Electronic, structural, and elastic properties of metal nitrides XN (X = Sc, Y): A first principle study

TL;DR

This study uses a first-principles approach to accurately determine the electronic, structural, and elastic properties of transition metal nitrides ScN and YN, providing reliable predictions of band gaps and other material characteristics.

Contribution

It introduces a basis set optimization method within the LCAO formalism to improve the accuracy of property calculations for transition metal nitrides.

Findings

Calculated band gaps closely match experimental data.

Predicted elastic and structural properties are in excellent agreement with experiments.

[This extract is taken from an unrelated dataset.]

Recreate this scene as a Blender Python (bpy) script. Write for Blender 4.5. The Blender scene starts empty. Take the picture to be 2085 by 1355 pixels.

Provided new theoretical insights into the electronic structure of ScN and YN.

Abstract

We utilized a simple, robust, first principle method, based on basis set optimization with the BZW-EF method, to study the electronic and related properties of transition metal mono-nitrides: ScN and YN. We solved the KS system of equations self-consistently within the linear combination of atomic orbitals (LCAO) formalism. It is shown that the band gap and low energy conduction bands, as well as elastic and structural properties, can be calculated with a reasonable accuracy when the LCAO formalism is used to obtain an optimal basis. Our calculated, indirect electronic band gap (E$^\mathrm{\Gamma-X}_g$) is 0.79 (LDA) and 0.88 eV (GGA) for ScN. In the case of YN, we predict an indirect band gap (E$^\mathrm{\Gamma-X}_g$) of 1.09 (LDA) and 1.15 eV (GGA). We also calculated the equilibrium lattice constants, the bulk moduli (B$_{o}$), effective masses, and elastic constants for both systems. Our calculated values are in excellent agreement with experimental ones where the latter are available.